Il y a un problème de confiance entre nous Africains, dans le secteur. Dans le cadre de la promotion des films africains en France, il m’arrive d’appeler des producteurs sur le continent pour les encourager à profiter de cette opportunité. Mais le retour n’est pas souvent positif, certains sont réticents. D’où le problème de confiance que je soulevais.

Lorsque vous allez dans les salles de cinéma en France, vous verrez que la plupart de ceux qui regardent les films et séries africains ne sont pas des Africains. Dans la diaspora, les Africains ne s’intéressent pas trop aux films africains. Quand ils vont dans les salles, c’est pour regarder des films américains, délaissant les films de chez eux.

Si nous-mêmes nous ne consommons pas nos propres productions, qui le ferait à notre place ? Personne. C’est pourquoi dans le cadre de notre projet, nous encourageons les Africains de la diaspora à se rendre massivement dans les salles de cinéma pour découvrir des productions originales et uniques venues d’Afrique.
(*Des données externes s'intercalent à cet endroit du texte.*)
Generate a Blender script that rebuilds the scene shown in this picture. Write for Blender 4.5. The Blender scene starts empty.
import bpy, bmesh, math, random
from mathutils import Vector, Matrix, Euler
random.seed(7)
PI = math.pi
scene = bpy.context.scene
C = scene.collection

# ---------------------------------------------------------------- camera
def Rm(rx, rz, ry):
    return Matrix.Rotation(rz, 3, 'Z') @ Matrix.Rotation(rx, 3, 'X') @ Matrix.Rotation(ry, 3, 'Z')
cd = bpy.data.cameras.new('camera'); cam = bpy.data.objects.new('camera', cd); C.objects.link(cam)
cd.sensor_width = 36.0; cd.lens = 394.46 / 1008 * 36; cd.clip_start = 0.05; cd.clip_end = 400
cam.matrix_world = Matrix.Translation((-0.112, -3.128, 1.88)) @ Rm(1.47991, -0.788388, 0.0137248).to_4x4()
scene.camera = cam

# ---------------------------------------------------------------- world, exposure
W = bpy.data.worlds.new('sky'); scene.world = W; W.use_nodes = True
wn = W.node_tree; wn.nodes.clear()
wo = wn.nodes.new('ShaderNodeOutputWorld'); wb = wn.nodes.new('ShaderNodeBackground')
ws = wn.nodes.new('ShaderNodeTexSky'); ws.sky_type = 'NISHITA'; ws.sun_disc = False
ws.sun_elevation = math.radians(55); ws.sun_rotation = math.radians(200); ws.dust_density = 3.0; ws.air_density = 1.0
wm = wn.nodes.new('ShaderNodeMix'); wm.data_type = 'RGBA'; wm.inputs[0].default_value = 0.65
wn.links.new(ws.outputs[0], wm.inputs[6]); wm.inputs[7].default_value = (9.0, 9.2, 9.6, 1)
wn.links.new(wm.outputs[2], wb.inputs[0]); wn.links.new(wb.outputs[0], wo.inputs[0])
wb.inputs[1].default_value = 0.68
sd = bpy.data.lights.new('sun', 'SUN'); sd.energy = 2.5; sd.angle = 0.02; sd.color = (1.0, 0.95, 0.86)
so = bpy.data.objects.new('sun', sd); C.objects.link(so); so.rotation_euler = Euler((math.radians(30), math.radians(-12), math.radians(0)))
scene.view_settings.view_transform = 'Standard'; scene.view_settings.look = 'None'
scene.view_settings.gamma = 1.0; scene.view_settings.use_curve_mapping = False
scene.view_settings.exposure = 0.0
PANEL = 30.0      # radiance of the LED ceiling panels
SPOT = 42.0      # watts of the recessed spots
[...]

Si nous voulons que les films africains soient davantage projetés en salles en Europe, il faut déjà qu’ils soient de très bonne qualité, aux normes internationales susceptibles d’être validés par le public occidental, et que les Africains eux-mêmes apprennent à les consommer, à remplir les salles.

 

Que proposez-vous concrètement pour promouvoir et valoriser le cinéma africain ?

 

Le rôle des Etats africains est d’organiser le secteur, le réguler, à travers des lois inclusives pour l'encadrer et le promouvoir. Il faut une synergie d’action entre les différents acteurs. A cela doit s’ajouter une politique publique qui trace un cadre juridique et soutient les initiatives privées. Des mesures adéquates doivent être mises en œuvre pour favoriser le financement de la production (la vidéo, les chaînes de télévision, le sponsoring) et la rénovation des salles de cinéma.

Les producteurs doivent se donner la main, travailler en équipes, en réseaux, pour produire ensemble des films de qualité ou faire des coproductions. Nollywood, le cinéma nigérian, vit sans l’aide de l’Etat. C’est le dynamisme des producteurs, des distributeurs et des techniciens et l’assainissement du secteur par des règles bien définies qui le met aujourd’hui au cœur du cinéma africain.

Les Africains, notamment les Francophones, doivent apprendre à consommer leur culture, à regarder les films et séries produits chez eux. Cela va encourager la production et la distribution. Les Nigérians consomment entièrement leur culture. Même sur le plan de la musique, c’est 100% Nigéria dans les boîtes de nuit, à la radio et à la télévision. C’est cet objectif que nous devons travailler à atteindre en Afrique francophone afin d’être à la hauteur de l’enjeu. Nous devons aimer notre culture pour développer notre industrie cinématographique.